Ternyata tragedi kepemilikan bersama itulah yang tampaknya telah mendorong terjadinya berbagai praktek illegal dalam penggunaan sumberdaya alam di Kalimantan Tengah, seperti, illegal fishing. Populasi ikan tiga sungai besar di Kalimantan Tengah (Kalteng) terancam punah. Sungai Kapuas, Barito dan Seruyan dipastikan miskin populasi ikan akibat praktek penangkapan ikan illegal (illegal fishing).
Masyarakat yang mata pencahariannya sebagai nelayan dikategorikan masih miskin dan memiliki tingkat pendidikan yan sangat rendah. Perilaku masyarakat ini cenderung destruktif sangat dipengaruhi oleh faktor ekonomi (kemiskinan) dalam memenuhi kebutuhannya dan diperparah dengan sifat keserakahan dalam mendapatkan hasil yang maksimal walaupun ditempuh dengan cara-cara yang merugikan karena bukan saja merusak lingkungan ekosistem daerah perairan yang kaya akan ikan tetapi juga memutus rantai mata pencaharian anak cucu.
Tragedi ini pula yang menjadikan banyaknya pemerintah daerah yang ingin meningkatkan pertumbuhan ekonomi wilayahnya dengan mempermudah ijin bagi investor asing maupun lokal untuk memanfaatkan sumberdaya alam. Kesannya kemudian adalah kita seperti sedang ”jual murah” sumberdaya alam, padahal pemulihan lingkungan memerlukan biaya mahal dengan waktu yang sangat panjang.
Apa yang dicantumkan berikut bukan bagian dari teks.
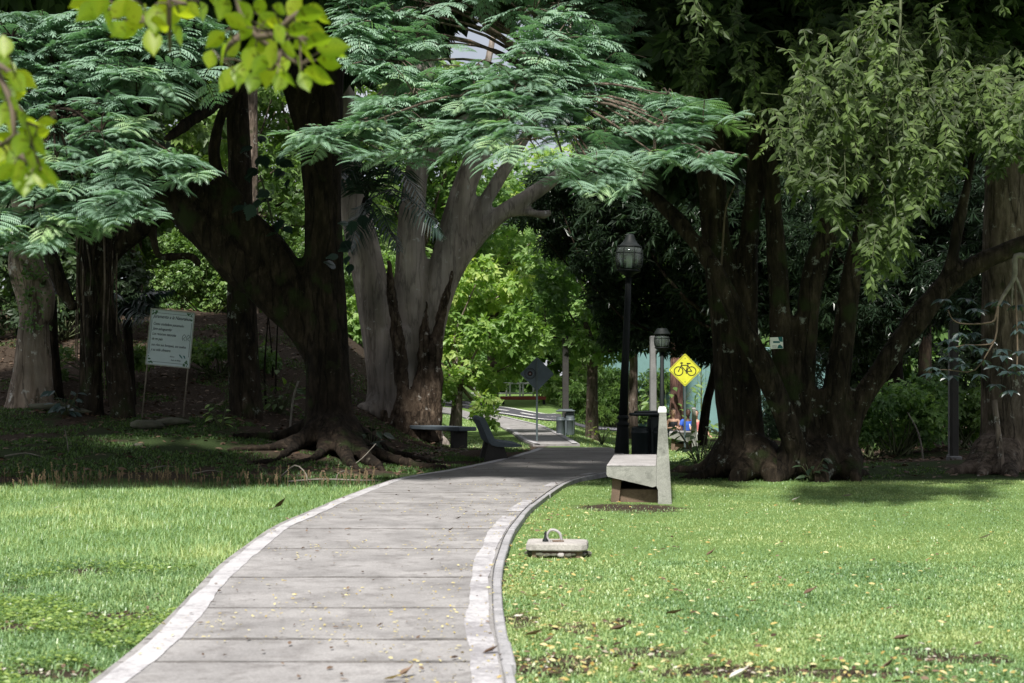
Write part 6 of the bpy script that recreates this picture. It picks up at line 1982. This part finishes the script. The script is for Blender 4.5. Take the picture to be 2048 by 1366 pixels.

Bahwa sumberdaya alam harus dimanfaatkan dan digunakan untuk sebesar-besarnya bagi kemakmuran rakyat memang amanah konstitusi, tetapi fungsi lingkungan harus tetap diperhatikan, termasuk daya dukung untuk dapat mempertahankan keamanan ekologis suatu wilayah. Begitupun hak bagi generasi yang akan datang untuk tetap menikmati lingkungan yang nyaman dan sumberdaya yang melimpah.